Hemingway era um cultor do conto. Aliás, como ele próprio confessava, todos os seus romances começaram por ser contos. Alguns deles, como 'A Capital do Mundo', 'Um Gato à Chuva', 'Colinas como Elefantes' e 'Acampamento Índio', são obras-primas do género. Textos fiéis às regras básicas do escritor norte-americano que mais marcou a literatura do século XX.

Que regras eram essas?

Em primeiro lugar, escrever apenas sobre aquilo que se viveu ou experimentou.

Em segundo lugar, evitar todo o desperdício de palavras: interessam apenas as que são essenciais para o conhecimento da história ou o desenvolvimento da trama.

Em terceiro, aproximar o mais possível os diálogos literários da oralidade, sem artifícios de estilo.

E, finalmente, sugerir muito mais do que descrever: para Hemingway, era tão importante o que apenas ficava implícito no texto do que aquilo que se escrevia.

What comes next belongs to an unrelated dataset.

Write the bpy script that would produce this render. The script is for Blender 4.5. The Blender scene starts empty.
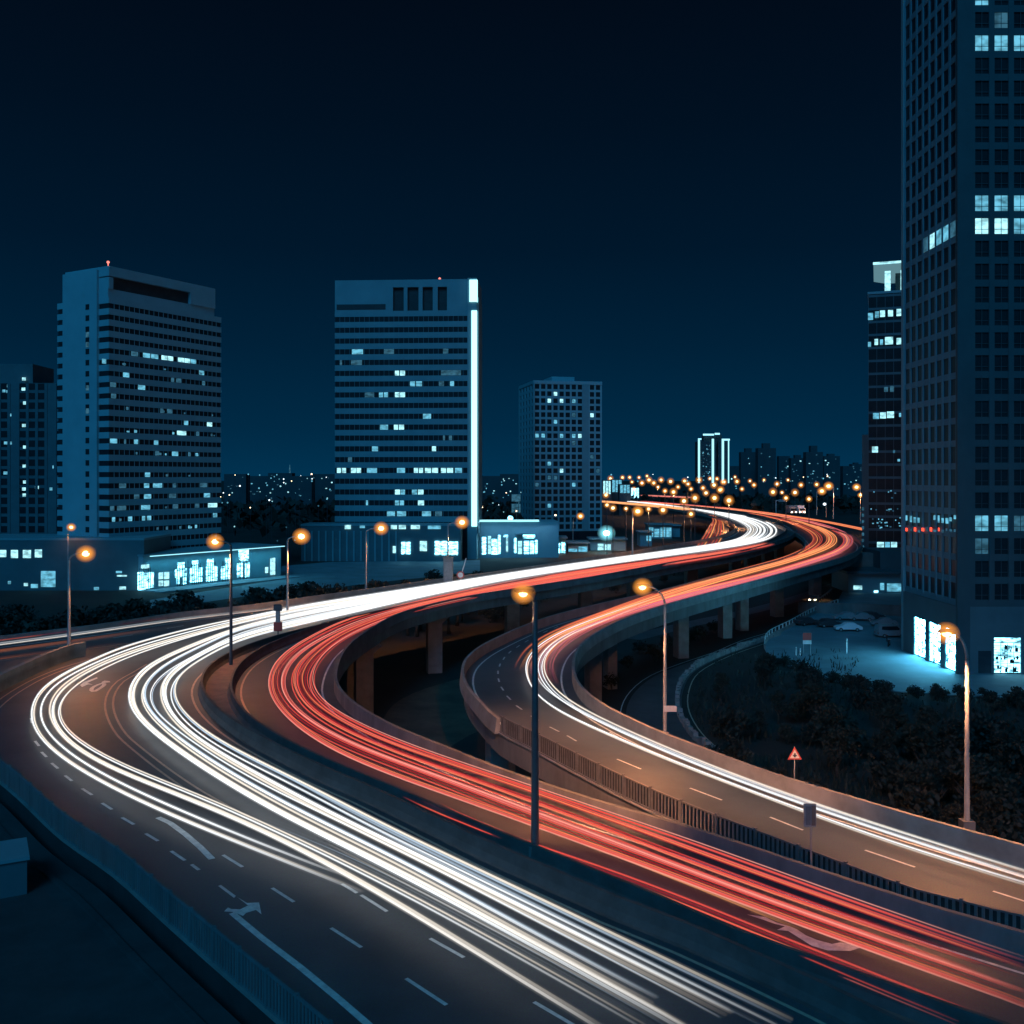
import bpy, bmesh, math, random
from mathutils import Vector, Matrix, noise
from mathutils.geometry import tessellate_polygon

R = math.radians
rnd = random.Random(7)
S = bpy.context.scene
COL = S.collection

# ------------------------------------------------------------------ camera
CAM_H, F, CX, HY = 26.0, 1000.0, 512.0, 478.0      # metres, focal length and horizon in pixels
D = 9.0                                             # height of the elevated road deck
cam = bpy.data.cameras.new('camera')
cam.sensor_width = 36.0
cam.lens = 36.0 * F / 1024.0
cam.shift_y = -(512.0 - HY) / 1024.0
cam.clip_start, cam.clip_end = 0.5, 12000.0
cam_o = bpy.data.objects.new('camera', cam)
cam_o.location = (0, 0, CAM_H)
cam_o.rotation_euler = (R(90), 0, 0)
COL.objects.link(cam_o)
S.camera = cam_o

# ------------------------------------------------------------------ night sky with city glow
W = bpy.data.worlds.new('World')
S.world = W
W.use_nodes = True
wt = W.node_tree
wt.nodes.clear()
def wn(t, **k):
    n = wt.nodes.new(t)
    for a, b in k.items():
        setattr(n, a, b)
    return n
wo = wn('ShaderNodeOutputWorld'); bg = wn('ShaderNodeBackground')
tc = wn('ShaderNodeTexCoord'); sep = wn('ShaderNodeSeparateXYZ')
wt.links.new(tc.outputs['Generated'], sep.inputs[0])
ramp = wn('ShaderNodeValToRGB')
els = ramp.color_ramp.elements
stops = [(0.0, (0.0004, 0.0320, 0.0800)), (0.05, (0.0003, 0.0228, 0.0580)), (0.13, (0.0003, 0.0148, 0.0390)),
         (0.22, (0.0003, 0.0088, 0.0242)), (0.33, (0.0004, 0.0054, 0.0150)), (0.46, (0.0006, 0.0030, 0.0082)), (1.0, (0.0005, 0.0015, 0.004))]
while len(els) < len(stops):
    els.new(0.5)
for e, (p, c) in zip(els, stops):
    e.position = p
    e.color = (*c, 1)
wt.links.new(sep.outputs['Z'], ramp.inputs[0])
# added sky glow, unseen behind and left of the camera, brightening the facades
dotn = wn('ShaderNodeVectorMath', operation='DOT_PRODUCT')
gd = Vector((-0.28, -0.95, 0.12)).normalized()
dotn.inputs[1].default_value = gd
wt.links.new(tc.outputs['Generated'], dotn.inputs[0])
mr = wn('ShaderNodeMapRange'); mr.interpolation_type = 'SMOOTHSTEP'
mr.inputs['From Min'].default_value = -0.35; mr.inputs['From Max'].default_value = 0.95
wt.links.new(dotn.outputs['Value'], mr.inputs['Value'])
gl = wn('ShaderNodeMix', data_type='RGBA', blend_type='ADD')
gl.inputs['Factor'].default_value = 1.0
sc_ = wn('ShaderNodeVectorMath', operation='SCALE')
sc_.inputs[0].default_value = (0.003, 0.072, 0.155)
wt.links.new(mr.outputs['Result'], sc_.inputs['Scale'])
wt.links.new(ramp.outputs['Color'], gl.inputs['A'])
wt.links.new(sc_.outputs['Vector'], gl.inputs['B'])
wt.links.new(gl.outputs['Result'], bg.inputs['Color'])
bg.inputs['Strength'].default_value = 1.0
wt.links.new(bg.outputs[0], wo.inputs[0])

moon = bpy.data.lights.new('moon_glow', 'SUN')
moon.energy = 0.95
moon.angle = R(25)
moon.color = (0.045, 0.47, 1.0)
moon_o = bpy.data.objects.new('moon_glow', moon)
moon_o.rotation_euler = Vector((0.20, 0.75, -0.62)).to_track_quat('-Z', 'Y').to_euler()
COL.objects.link(moon_o)

S.view_settings.view_transform = 'Standard'
S.view_settings.look = 'None'
S.view_settings.exposure = 0
S.view_settings.gamma = 1
S.view_settings.use_curve_mapping = False
S.cycles.use_denoising = True
try:
    S.cycles.denoiser = 'OPENIMAGEDENOISE'
    S.cycles.denoising_input_passes = 'RGB_ALBEDO_NORMAL'
    S.cycles.use_light_tree = True
except Exception:
    pass
S.cycles.max_bounces = 5
S.cycles.diffuse_bounces = 2
S.cycles.glossy_bounces = 2
S.cycles.transparent_max_bounces = 24
S.cycles.sample_clamp_indirect = 3.0
S.cycles.sample_clamp_direct = 0.0

# ------------------------------------------------------------------ helpers
def P(px, py, z=D):
    y = F * (CAM_H - z) / (py - HY)
    return Vector(((px - CX) * y / F, y, z))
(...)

Chamava iceberg a esta técnica que permitia esconder tanto ou mais do que mostrar. Técnica que tem sido imitada por inúmeros seguidores da sua obra - nenhum deles, naturalmente, com a qualidade do original.


Neste esboço de conto, como é mais justo chamar-lhe, Nick recorda algumas das touradas que o empolgaram nos seus anos de juventude em Espanha. “Como daquela vez em que o português toureara e o velho picador se debruçara da barrera e atirara o chapéu para a arena ao ver o jovem Da Veiga. Nunca tinha visto coisa mais triste. Fora aquilo que o gordo picador desejara ser, um caballero en plaza. Jesus, como aquele garoto Da Veiga cavalgava! Aquilo sim, era montar. Não se via bem nos filmes.”
Suponho tratar-se de Simão da Veiga Júnior, então no início da sua notável carreira como cavaleiro tauromáquico, em que rivalizou durante mais de três décadas com João Branco Núncio, outro nome cimeiro da arte equestre portuguesa. Fica a sugestão à editora para destacar este trecho – por exemplo, numa badana – em futuras reimpressões da obra. Precisamente por serem tão escassas as referências de Hemingway a Portugal e aos portugueses.